Requirement: Repeat everything from the first line of the listing below through the line that contains "mesh_obj('bend_shell', V, grid_faces(len(ths)", exactly. Leave out pictures.
::::
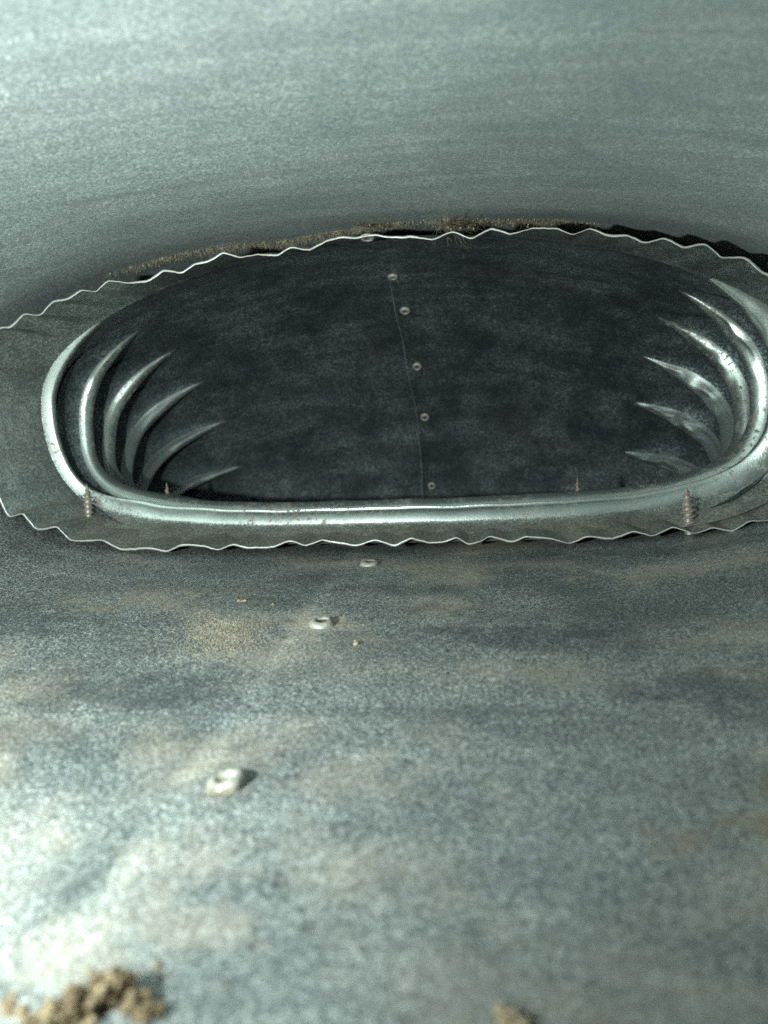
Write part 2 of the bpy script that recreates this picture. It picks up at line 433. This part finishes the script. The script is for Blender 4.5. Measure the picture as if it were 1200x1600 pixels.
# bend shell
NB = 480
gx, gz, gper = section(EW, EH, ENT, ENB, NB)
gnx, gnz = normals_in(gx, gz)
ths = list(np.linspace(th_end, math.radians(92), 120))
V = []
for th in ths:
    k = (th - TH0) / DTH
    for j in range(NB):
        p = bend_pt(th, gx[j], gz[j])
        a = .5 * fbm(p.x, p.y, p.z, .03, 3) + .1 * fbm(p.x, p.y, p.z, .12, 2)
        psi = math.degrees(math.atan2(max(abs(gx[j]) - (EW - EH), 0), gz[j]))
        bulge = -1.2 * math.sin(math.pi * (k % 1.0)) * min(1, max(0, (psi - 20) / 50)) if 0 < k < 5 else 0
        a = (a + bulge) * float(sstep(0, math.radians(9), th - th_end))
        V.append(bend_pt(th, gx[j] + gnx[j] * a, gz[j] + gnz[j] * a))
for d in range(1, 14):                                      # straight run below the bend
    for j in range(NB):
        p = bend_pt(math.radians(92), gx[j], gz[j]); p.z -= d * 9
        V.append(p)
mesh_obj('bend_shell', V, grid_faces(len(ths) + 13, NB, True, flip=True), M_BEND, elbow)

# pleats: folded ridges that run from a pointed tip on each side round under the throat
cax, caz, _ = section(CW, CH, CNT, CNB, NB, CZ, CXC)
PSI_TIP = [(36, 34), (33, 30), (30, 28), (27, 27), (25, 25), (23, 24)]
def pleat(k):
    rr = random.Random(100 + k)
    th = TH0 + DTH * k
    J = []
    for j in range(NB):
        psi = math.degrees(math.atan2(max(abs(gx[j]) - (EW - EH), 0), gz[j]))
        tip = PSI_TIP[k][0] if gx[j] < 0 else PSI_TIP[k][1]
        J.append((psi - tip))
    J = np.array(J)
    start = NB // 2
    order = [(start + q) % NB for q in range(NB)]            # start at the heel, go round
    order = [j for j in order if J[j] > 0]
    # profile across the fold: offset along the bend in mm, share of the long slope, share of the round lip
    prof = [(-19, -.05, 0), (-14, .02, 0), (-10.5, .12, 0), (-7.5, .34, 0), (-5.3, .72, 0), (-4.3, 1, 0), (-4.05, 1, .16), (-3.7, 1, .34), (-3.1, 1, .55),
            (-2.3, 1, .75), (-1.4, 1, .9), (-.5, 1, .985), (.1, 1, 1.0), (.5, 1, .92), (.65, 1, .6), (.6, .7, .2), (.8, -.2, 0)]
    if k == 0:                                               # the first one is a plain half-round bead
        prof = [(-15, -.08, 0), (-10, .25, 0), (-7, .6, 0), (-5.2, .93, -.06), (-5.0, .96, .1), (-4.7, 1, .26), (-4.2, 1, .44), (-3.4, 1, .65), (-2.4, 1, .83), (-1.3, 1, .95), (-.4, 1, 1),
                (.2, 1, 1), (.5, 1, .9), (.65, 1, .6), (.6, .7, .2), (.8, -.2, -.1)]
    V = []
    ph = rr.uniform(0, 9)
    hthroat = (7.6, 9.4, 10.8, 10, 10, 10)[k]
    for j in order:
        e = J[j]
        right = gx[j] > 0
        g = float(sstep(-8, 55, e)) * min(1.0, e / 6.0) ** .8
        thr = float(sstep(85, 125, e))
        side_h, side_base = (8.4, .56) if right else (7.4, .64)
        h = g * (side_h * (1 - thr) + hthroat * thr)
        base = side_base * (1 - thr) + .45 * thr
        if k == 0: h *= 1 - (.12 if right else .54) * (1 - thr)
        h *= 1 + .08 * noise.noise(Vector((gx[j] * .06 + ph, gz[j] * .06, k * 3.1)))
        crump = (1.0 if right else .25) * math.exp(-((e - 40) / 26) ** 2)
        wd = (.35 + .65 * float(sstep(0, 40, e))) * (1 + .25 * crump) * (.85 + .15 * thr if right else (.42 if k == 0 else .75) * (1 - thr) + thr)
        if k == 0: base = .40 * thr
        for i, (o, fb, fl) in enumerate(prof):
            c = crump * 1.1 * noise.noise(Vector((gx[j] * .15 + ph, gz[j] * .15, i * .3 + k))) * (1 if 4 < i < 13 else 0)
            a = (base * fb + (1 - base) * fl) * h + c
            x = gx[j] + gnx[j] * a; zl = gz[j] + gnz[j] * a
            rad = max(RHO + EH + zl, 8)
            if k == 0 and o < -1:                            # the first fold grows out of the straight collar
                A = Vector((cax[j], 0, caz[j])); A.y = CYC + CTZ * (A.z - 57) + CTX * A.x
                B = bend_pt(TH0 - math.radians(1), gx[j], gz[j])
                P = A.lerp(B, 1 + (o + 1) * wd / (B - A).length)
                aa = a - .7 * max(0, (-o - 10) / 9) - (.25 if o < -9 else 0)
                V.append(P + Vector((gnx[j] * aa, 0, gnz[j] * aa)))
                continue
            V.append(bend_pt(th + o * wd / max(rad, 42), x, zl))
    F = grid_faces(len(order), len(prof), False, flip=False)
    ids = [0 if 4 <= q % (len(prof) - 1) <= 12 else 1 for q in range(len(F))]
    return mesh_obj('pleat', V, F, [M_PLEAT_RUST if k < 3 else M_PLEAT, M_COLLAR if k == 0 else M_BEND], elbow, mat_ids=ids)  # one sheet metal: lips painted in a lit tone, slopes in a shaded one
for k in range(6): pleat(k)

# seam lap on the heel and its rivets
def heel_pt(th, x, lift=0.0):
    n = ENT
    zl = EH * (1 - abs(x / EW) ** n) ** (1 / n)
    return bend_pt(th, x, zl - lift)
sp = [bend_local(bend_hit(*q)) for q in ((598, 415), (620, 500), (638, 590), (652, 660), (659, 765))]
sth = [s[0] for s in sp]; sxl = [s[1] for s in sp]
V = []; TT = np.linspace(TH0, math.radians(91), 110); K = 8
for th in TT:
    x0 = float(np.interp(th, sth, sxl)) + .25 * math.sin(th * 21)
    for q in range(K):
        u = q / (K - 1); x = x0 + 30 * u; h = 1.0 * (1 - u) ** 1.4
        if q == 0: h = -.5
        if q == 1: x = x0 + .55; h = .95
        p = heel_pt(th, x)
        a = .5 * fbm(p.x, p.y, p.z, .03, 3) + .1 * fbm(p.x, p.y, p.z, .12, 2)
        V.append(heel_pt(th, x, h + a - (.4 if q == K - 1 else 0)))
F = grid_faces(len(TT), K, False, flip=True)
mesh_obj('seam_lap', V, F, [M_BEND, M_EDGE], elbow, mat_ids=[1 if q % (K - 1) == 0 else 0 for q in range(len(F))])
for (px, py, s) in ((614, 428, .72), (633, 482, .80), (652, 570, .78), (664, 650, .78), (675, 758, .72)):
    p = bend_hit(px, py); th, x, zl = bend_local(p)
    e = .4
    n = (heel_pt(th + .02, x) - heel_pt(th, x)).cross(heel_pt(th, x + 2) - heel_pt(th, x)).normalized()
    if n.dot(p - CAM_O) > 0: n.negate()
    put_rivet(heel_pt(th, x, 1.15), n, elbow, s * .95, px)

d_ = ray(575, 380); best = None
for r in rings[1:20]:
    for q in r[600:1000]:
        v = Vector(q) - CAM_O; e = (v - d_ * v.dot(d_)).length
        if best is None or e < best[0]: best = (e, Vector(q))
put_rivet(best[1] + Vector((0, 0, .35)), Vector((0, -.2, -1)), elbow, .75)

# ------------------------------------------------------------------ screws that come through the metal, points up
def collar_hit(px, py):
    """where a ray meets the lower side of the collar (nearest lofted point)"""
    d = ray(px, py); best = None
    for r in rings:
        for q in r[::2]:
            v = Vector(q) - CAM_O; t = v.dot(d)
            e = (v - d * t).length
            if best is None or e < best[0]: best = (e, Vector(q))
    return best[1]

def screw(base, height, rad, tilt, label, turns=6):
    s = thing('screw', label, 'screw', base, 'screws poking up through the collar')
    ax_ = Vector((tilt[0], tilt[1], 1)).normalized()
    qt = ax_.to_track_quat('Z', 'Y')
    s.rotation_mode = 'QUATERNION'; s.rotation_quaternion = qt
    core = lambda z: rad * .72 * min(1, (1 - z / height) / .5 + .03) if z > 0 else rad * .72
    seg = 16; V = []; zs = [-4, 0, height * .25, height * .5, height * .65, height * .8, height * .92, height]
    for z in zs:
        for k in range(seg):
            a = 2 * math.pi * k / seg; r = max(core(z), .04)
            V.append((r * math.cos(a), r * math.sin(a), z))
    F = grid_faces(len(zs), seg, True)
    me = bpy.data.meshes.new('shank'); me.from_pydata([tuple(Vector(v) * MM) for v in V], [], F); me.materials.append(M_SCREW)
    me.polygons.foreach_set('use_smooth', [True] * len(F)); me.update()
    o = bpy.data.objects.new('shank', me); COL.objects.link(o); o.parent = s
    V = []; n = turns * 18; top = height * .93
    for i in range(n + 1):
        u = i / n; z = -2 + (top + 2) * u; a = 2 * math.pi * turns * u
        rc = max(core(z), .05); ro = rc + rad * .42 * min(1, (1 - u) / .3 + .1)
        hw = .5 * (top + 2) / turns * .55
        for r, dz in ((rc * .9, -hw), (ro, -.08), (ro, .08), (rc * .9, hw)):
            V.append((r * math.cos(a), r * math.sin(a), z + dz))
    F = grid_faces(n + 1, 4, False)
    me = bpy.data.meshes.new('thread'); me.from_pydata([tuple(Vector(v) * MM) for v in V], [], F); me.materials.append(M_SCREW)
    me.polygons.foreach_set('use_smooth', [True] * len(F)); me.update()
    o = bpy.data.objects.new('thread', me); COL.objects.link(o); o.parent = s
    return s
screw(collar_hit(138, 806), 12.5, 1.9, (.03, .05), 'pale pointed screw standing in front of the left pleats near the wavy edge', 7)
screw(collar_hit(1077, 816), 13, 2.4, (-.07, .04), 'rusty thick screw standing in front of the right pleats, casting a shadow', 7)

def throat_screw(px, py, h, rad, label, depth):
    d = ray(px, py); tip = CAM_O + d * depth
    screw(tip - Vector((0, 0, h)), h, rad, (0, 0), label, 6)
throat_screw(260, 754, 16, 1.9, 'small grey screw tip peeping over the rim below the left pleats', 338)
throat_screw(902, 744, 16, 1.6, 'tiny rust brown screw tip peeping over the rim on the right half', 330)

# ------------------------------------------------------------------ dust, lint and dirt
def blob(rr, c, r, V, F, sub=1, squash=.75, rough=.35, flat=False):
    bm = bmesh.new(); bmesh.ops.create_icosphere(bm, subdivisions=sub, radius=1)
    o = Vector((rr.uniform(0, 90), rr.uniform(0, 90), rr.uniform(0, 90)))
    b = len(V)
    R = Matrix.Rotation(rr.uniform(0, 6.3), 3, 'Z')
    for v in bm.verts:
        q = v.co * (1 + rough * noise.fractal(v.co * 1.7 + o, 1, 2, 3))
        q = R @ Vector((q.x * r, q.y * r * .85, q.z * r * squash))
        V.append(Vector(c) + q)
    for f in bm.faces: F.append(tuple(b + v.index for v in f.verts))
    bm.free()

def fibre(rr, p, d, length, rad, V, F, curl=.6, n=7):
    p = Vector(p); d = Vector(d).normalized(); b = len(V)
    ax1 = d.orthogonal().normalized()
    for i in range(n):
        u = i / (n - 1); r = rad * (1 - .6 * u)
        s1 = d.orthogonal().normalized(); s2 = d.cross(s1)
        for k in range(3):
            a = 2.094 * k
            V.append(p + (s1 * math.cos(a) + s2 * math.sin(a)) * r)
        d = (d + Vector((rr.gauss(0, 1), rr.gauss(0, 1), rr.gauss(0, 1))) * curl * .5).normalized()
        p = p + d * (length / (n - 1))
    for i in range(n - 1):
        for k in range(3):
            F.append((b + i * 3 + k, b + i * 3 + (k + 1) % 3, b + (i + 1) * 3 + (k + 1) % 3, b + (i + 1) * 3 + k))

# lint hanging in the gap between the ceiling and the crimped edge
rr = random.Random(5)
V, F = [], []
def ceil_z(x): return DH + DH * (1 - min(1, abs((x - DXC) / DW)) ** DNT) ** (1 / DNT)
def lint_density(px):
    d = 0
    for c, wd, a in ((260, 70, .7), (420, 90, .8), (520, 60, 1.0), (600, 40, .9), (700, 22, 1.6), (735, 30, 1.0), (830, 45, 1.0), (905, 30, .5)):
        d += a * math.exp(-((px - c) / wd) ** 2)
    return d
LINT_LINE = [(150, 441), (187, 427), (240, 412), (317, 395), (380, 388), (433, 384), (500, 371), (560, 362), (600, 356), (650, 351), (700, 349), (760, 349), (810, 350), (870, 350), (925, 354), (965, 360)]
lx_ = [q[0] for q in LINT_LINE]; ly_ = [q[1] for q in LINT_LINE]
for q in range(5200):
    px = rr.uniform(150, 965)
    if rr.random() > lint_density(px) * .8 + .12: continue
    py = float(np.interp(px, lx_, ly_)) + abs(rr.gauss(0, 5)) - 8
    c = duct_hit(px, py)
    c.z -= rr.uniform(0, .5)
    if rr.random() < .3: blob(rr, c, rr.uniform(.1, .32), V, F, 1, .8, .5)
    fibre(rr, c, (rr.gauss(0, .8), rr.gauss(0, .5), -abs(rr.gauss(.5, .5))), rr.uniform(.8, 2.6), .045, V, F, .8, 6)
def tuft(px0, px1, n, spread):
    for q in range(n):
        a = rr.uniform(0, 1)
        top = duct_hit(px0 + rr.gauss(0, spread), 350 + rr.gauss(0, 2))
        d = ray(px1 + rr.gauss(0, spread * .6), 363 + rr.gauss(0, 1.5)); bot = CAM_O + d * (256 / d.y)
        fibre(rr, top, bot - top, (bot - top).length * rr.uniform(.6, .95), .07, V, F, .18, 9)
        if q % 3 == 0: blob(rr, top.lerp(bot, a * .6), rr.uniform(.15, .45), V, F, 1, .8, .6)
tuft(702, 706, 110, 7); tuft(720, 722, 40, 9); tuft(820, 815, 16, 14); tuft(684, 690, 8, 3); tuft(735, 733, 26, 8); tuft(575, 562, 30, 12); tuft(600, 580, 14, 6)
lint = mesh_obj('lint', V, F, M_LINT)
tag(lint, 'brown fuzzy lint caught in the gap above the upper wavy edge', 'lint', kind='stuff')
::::
Output below:
Write part 2 of the bpy script that recreates this picture. It picks up at line 433. This part finishes the script. The script is for Blender 4.5. Measure the picture as if it were 1200x1600 pixels.
# bend shell
NB = 480
gx, gz, gper = section(EW, EH, ENT, ENB, NB)
gnx, gnz = normals_in(gx, gz)
ths = list(np.linspace(th_end, math.radians(92), 120))
V = []
for th in ths:
    k = (th - TH0) / DTH
    for j in range(NB):
        p = bend_pt(th, gx[j], gz[j])
        a = .5 * fbm(p.x, p.y, p.z, .03, 3) + .1 * fbm(p.x, p.y, p.z, .12, 2)
        psi = math.degrees(math.atan2(max(abs(gx[j]) - (EW - EH), 0), gz[j]))
        bulge = -1.2 * math.sin(math.pi * (k % 1.0)) * min(1, max(0, (psi - 20) / 50)) if 0 < k < 5 else 0
        a = (a + bulge) * float(sstep(0, math.radians(9), th - th_end))
        V.append(bend_pt(th, gx[j] + gnx[j] * a, gz[j] + gnz[j] * a))
for d in range(1, 14):                                      # straight run below the bend
    for j in range(NB):
        p = bend_pt(math.radians(92), gx[j], gz[j]); p.z -= d * 9
        V.append(p)
mesh_obj('bend_shell', V, grid_faces(len(ths) + 13, NB, True, flip=True), M_BEND, elbow)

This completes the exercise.